Ensuite, retour à la pension, 1 petit café et du repos jusqu'à la tombée de la nuit puis excellentes ramen (soupe de nouilles nippones avec des pousses de soja et des lamelles de porc) dans un bouiboui très authentique. Bien rassasié, je pars à pied jusqu'au temple boudhiste Kiyomisudera où ont lieu des illuminations. Ce temple, construit sur des sortes de pilotis, est très impressionnant et de nuit l'atmosphère est assez magique, très paisible et propice au recueillement. Partant de ce temple, un chemin illuminé par des milliers de lanternes permet de rejoindre un autre temple, shinto celui-là, de Yasaka.

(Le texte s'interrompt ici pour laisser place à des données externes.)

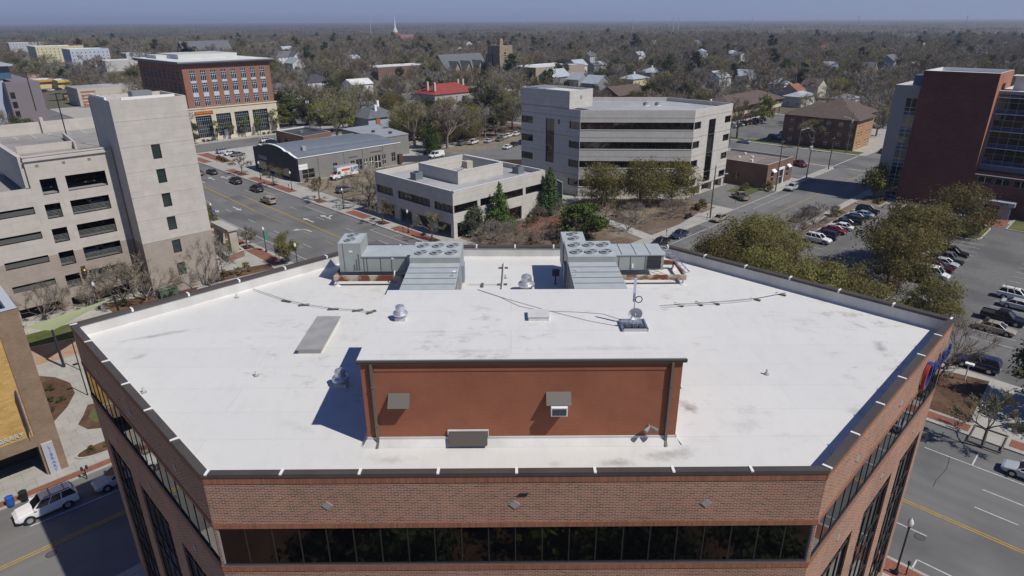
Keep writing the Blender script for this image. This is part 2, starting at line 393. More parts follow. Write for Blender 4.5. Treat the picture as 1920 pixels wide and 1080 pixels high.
cop.build('parapet_coping', COP, bld)
STRIP = mat('joint_strip_white', (.74, .73, .70), .5)
for i in range(6):
    w_ = W(o1[i], o1[(i + 1) % 6]); n = max(2, round(w_.L / 3.5))
    for k in range(n):
        u = max(w_.L * k / n, .16)
        jn = MB(); w_.bar(jn, u, u + .12, 22.105, 22.165, -.40, .012); w_.bar(jn, u, u + .12, 21.95, 22.105, -.40, -.384)
        jn.build('coping_joint', STRIP, bld)
DIAM = mat('tile_grey', (.30, .285, .27), .6)
for i, us in ((5, (5.2, 13.4, 21.8)), (0, (4.5, 11.3, 17.6)), (4, (4.2, 10.6, 17.2))):
    w_ = W(HEX[i], HEX[(i + 1) % 6])
    for z in ((20.42,) if i == 5 else (20.3, 15.35)):
        for u in us:
            dm = MB(); q = [(u - .25, z), (u, z - .23), (u + .25, z), (u, z + .23)]
            dm.add([w_.pt(a, b, .035) for a, b in q] + [w_.pt(a, b, 0) for a, b in q], [(0, 1, 2, 3)] + [(k, 4 + k, 4 + (k + 1) % 4, (k + 1) % 4) for k in range(4)])
            dm.build('diamond_tile', DIAM, bld)
w_ = W(HEX[5], HEX[0]); pl = MB(); w_.bar(pl, 13.55, 13.95, 20.9, 20.96, 0, .05); w_.bar(pl, 13.62, 14.0, 20.98, 21.02, 0, .05); pl.build('wall_plate', FRAME, bld)
# company sign on the street facade: red and blue ring with blue letters
BLUE, RED = mat('sign_blue', (.028, .042, .17), .35), mat('sign_red', (.34, .035, .025), .35)
sg = thing('company_sign', 'blue channel letter sign with red and blue oval ring high on the brick facade', 'sign', (40.3, 6.2, 19.4))
for nm, a0, a1, mm in (('red_arc', 110, 250, RED), ('blue_arc', -112, 108, BLUE)):
    r = MB()
    for k in range(14):
        t0, t1 = rad(a0 + (a1 - a0) * k / 14), rad(a0 + (a1 - a0) * (k + 1) / 14)
        P = lambda t, q: (41.5 + q * .82 * math.cos(t), 20.15 + q * .9 * math.sin(t))
        q = [P(t0, 1), P(t1, 1), P(t1, .76), P(t0, .76)]
        r.add([(x, 6.06, z) for x, z in q] + [(x, 6.25, z) for x, z in q], [(0, 1, 2, 3), (0, 4, 5, 1), (2, 6, 7, 3)])
    r.build(nm, mm, sg)
lettering('First Bank', 1.15, sg, (1, 0, 0), (.12, 0, 1), (44.55, 6.08, 20.1), BLUE, depth=.14, squash=.9)
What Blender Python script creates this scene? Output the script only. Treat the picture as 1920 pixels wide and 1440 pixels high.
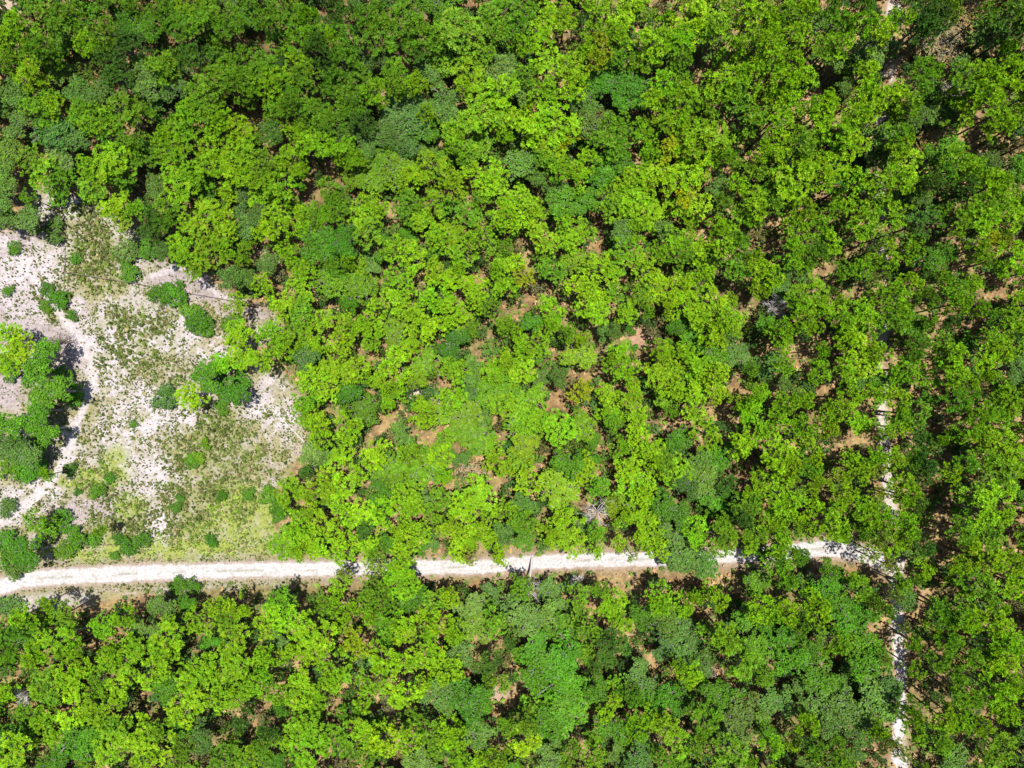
import bpy, math, random
import numpy as np
R_ = math.radians
random.seed(7); rng = np.random.default_rng(7)
for o in list(bpy.data.objects): bpy.data.objects.remove(o)
scene = bpy.context.scene
COL = scene.collection

# ---------------------------------------------------------------- camera, sky, sun, exposure
H = 110.0                      # flying height of the camera, metres
F = 1333.0                     # focal length in pixels of a 1920 wide picture
cam_d = bpy.data.cameras.new('camera'); cam = bpy.data.objects.new('camera', cam_d); COL.objects.link(cam)
cam.location = (0, 0, H); cam.rotation_euler = (0, 0, 0)
cam_d.sensor_width = 36.0; cam_d.lens = 36.0*F/1920.0; cam_d.clip_start = 0.5; cam_d.clip_end = 3000
scene.camera = cam
SHX, SHY = -0.0975, -0.090     # where a shadow falls, per metre of height
world = bpy.data.worlds.new('World'); scene.world = world; world.use_nodes = True
wn = world.node_tree.nodes; wn.clear()
sky = wn.new('ShaderNodeTexSky'); sky.sky_type = 'NISHITA'; sky.sun_disc = False
sky.sun_elevation = math.atan(1/math.hypot(SHX, SHY)); sky.sun_rotation = math.atan2(-SHX, -SHY)
bg = wn.new('ShaderNodeBackground'); bg.inputs['Strength'].default_value = 0.085
wo = wn.new('ShaderNodeOutputWorld')
world.node_tree.links.new(sky.outputs[0], bg.inputs[0]); world.node_tree.links.new(bg.outputs[0], wo.inputs[0])
sun_d = bpy.data.lights.new('sun', 'SUN'); sun_d.energy = 5.0; sun_d.angle = R_(0.53); sun_d.color = (1.0, 0.955, 0.88)
sun = bpy.data.objects.new('sun', sun_d); COL.objects.link(sun); sun.location = (20, 20, 250)
from mathutils import Vector
sun.rotation_euler = Vector((-SHX, -SHY, 1.0)).to_track_quat('Z', 'Y').to_euler()
scene.view_settings.view_transform = 'Standard'; scene.view_settings.look = 'None'
scene.view_settings.exposure = 0.78; scene.view_settings.gamma = 1.0
scene.render.engine = 'CYCLES'
scene.cycles.max_bounces = 6; scene.cycles.diffuse_bounces = 3; scene.cycles.transmission_bounces = 4
scene.cycles.transparent_max_bounces = 8

# ---------------------------------------------------------------- helpers
def world_at(px, py, z=0.0):
    return ((px-960.0)/F*(H-z), -(py-720.0)/F*(H-z))
def pix_of(x, y, z=0.0):
    return (960.0 + x*F/(H-z), 720.0 - y*F/(H-z))
def tag(o, label=None, cat=None, group=None, kind=None):
    if label: o['label'] = label
    if cat: o['category'] = cat
    if group: o['group'] = group
    if kind: o['kind'] = kind
    return o
def mesh_from(name, V, Q, C, mat, smooth=False):
    V = np.asarray(V, np.float32); Q = np.asarray(Q, np.int32)
    me = bpy.data.meshes.new(name)
    me.vertices.add(len(V)); me.vertices.foreach_set('co', V.ravel())
    n = len(Q); k = Q.shape[1]
    me.loops.add(n*k); me.loops.foreach_set('vertex_index', Q.ravel())
    me.polygons.add(n); me.polygons.foreach_set('loop_start', np.arange(0, n*k, k, dtype=np.int32))
    if smooth: me.polygons.foreach_set('use_smooth', np.ones(n, bool))
    if C is not None:
        a = me.color_attributes.new('tint', 'FLOAT_COLOR', 'POINT')
        c4 = np.ones((len(V), 4), np.float32); c4[:, :3] = C
        a.data.foreach_set('color', c4.ravel())
    me.materials.append(mat); me.update(calc_edges=True)
    return me
def link(name, me, parent=None):
    o = bpy.data.objects.new(name, me); COL.objects.link(o)
    if parent is not None: o.parent = parent
    return o
def empty(name, loc=(0, 0, 0), rz=0.0, scale=(1, 1, 1)):
    o = bpy.data.objects.new(name, None); COL.objects.link(o)
    o.empty_display_size = 0.5; o.location = loc; o.rotation_euler = (0, 0, rz); o.scale = scale
    return o
class Geo:
    """growing list of quads with a colour per vertex"""
    def __init__(s): s.V = []; s.Q = []; s.C = []; s.n = 0
    def add(s, V, Q, C):
        V = np.asarray(V, np.float32).reshape(-1, 3); Q = np.asarray(Q, np.int32)
        C = np.asarray(C, np.float32)
        if C.ndim == 1: C = np.tile(C, (len(V), 1))
        s.V.append(V); s.Q.append(Q+s.n); s.C.append(C); s.n += len(V)
    def arr(s): return np.concatenate(s.V), np.concatenate(s.Q), np.concatenate(s.C)
def tube(g, pts, rad, sides, col):
    pts = np.asarray(pts, float); m = len(pts); rings = []
    for i in range(m):
        d = pts[min(i+1, m-1)]-pts[max(i-1, 0)]; d /= (np.linalg.norm(d)+1e-9)
        a = np.cross(d, [0.3, 0.9, 0.1] if abs(d[2]) > .8 else [0, 0, 1.0]); a /= (np.linalg.norm(a)+1e-9); b = np.cross(d, a)
        t = np.arange(sides)*2*math.pi/sides
        rings.append(pts[i] + rad[i]*(np.outer(np.cos(t), a)+np.outer(np.sin(t), b)))
    V = np.concatenate(rings); Q = []
    for i in range(m-1):
        for k in range(sides):
            k2 = (k+1) % sides
            Q.append((i*sides+k, i*sides+k2, (i+1)*sides+k2, (i+1)*sides+k))
    if sides == 4: Q.append((3, 2, 1, 0)); Q.append(tuple((m-1)*4+k for k in range(4)))
    g.add(V, Q, col)
# noise on arrays (value noise, several octaves)
_tab = rng.random((256, 256)).astype(np.float32)
def vnoise(x, y):
    xi = np.floor(x).astype(int); yi = np.floor(y).astype(int); fx = x-xi; fy = y-yi
    fx = fx*fx*(3-2*fx); fy = fy*fy*(3-2*fy)
    a = _tab[yi & 255, xi & 255]; b = _tab[yi & 255, (xi+1) & 255]
    c = _tab[(yi+1) & 255, xi & 255]; d = _tab[(yi+1) & 255, (xi+1) & 255]
    return (a*(1-fx)+b*fx)*(1-fy)+(c*(1-fx)+d*fx)*fy
def fbm(x, y, s, o=4, off=0.0):
    x = x/s+off; y = y/s+off*1.7; v = 0; a = .5; t = 0
    for i in range(o):
        v = v+a*vnoise(x, y); t += a; a *= .5; x = x*2.03+17.1; y = y*2.03+9.2
    return v/t
def sst(a, b, x):
    t = np.clip((x-a)/(b-a), 0, 1); return t*t*(3-2*t)

# ---------------------------------------------------------------- materials
def new_mat(name):
    m = bpy.data.materials.new(name); m.use_nodes = True; m.node_tree.nodes.clear()
    return m, m.node_tree.nodes, m.node_tree.links
def leaf_mat(name, trans=0.2, rough=0.55):
    m, n, l = new_mat(name)
    at = n.new('ShaderNodeAttribute'); at.attribute_name = 'tint'
    oi = n.new('ShaderNodeObjectInfo')
    mul = n.new('ShaderNodeMix'); mul.data_type = 'RGBA'; mul.blend_type = 'MULTIPLY'; mul.inputs[0].default_value = 1
    l.new(at.outputs['Color'], mul.inputs[6]); l.new(oi.outputs['Color'], mul.inputs[7])
    p = n.new('ShaderNodeBsdfPrincipled'); p.inputs['Roughness'].default_value = rough
    p.inputs['Specular IOR Level'].default_value = 0.12
    tr = n.new('ShaderNodeBsdfTranslucent'); mx = n.new('ShaderNodeMixShader'); mx.inputs[0].default_value = trans
    o = n.new('ShaderNodeOutputMaterial')
    l.new(mul.outputs[2], p.inputs['Base Color']); l.new(mul.outputs[2], tr.inputs['Color'])
    l.new(p.outputs[0], mx.inputs[1]); l.new(tr.outputs[0], mx.inputs[2]); l.new(mx.outputs[0], o.inputs[0])
    return m
LEAF = leaf_mat('foliage')
def bark_mat(name, c1, c2, sc=9.0):
    m, n, l = new_mat(name)
    tc = n.new('ShaderNodeTexCoord'); no = n.new('ShaderNodeTexNoise'); no.inputs['Scale'].default_value = sc
    no.inputs['Detail'].default_value = 6
    r = n.new('ShaderNodeValToRGB'); r.color_ramp.elements[0].position = .35; r.color_ramp.elements[1].position = .65
    r.color_ramp.elements[0].color = (*c1, 1); r.color_ramp.elements[1].color = (*c2, 1)
    p = n.new('ShaderNodeBsdfPrincipled'); p.inputs['Roughness'].default_value = .9
    o = n.new('ShaderNodeOutputMaterial')
    l.new(tc.outputs['Object'], no.inputs['Vector']); l.new(no.outputs[0], r.inputs[0]); l.new(r.outputs[0], p.inputs['Base Color']); l.new(p.outputs[0], o.inputs[0])
    return m
PINE_BARK = bark_mat('pine_bark', (.10, .065, .05), (.22, .15, .12))
OAK_BARK = bark_mat('oak_bark', (.16, .15, .14), (.34, .32, .30))
DEAD_WOOD = bark_mat('bleached_wood', (.34, .31, .30), (.55, .51, .50), 5)
FENCE_WOOD = bark_mat('old_fence_wood', (.14, .10, .08), (.28, .22, .18), 5)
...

Comme de bien entendu, les ruelles sont jonchées de magasins de souvenirs, de bouffe et autres portes-bonheur. Déjà bien fatigué, je ne vais pas jusqu'au bout et rentre à la Gojo Guest House. Tous les gens logeant sur place, en grande majorité des étrangers, sont dans la partie café et parlent de la situation dans le nord en buvant de la bière. Après avoir brisé la glace autour d'une bière, nous sympathisons. Outre ma pomme se trouvent là un couple de hollandais, 2 francais (de Lyon et 1 s'appelle lui-aussi Olivier !) et 1 américain. Au vu des problèmes à Fukushima, ils ne paniquent pas mais ont décidé de repartir d'Osaka et non pas de Tokyo comme prévu initialement. Malgré la fatigue, nous papotons assez longtemps et il est prêt de minuit quand je monte me coucher. Dans ma chambre, 1 dortoire pour 8 personnes, se trouvent 2 italiens de Milan, dont 1 assez excentrique qui ne me parle qu'en japonais. Il habite à Tokyo où il apprend le japonais mais contrairement aux autres étrangers, lui il panique à mort et veut rentrer le plus vite possible en Italie.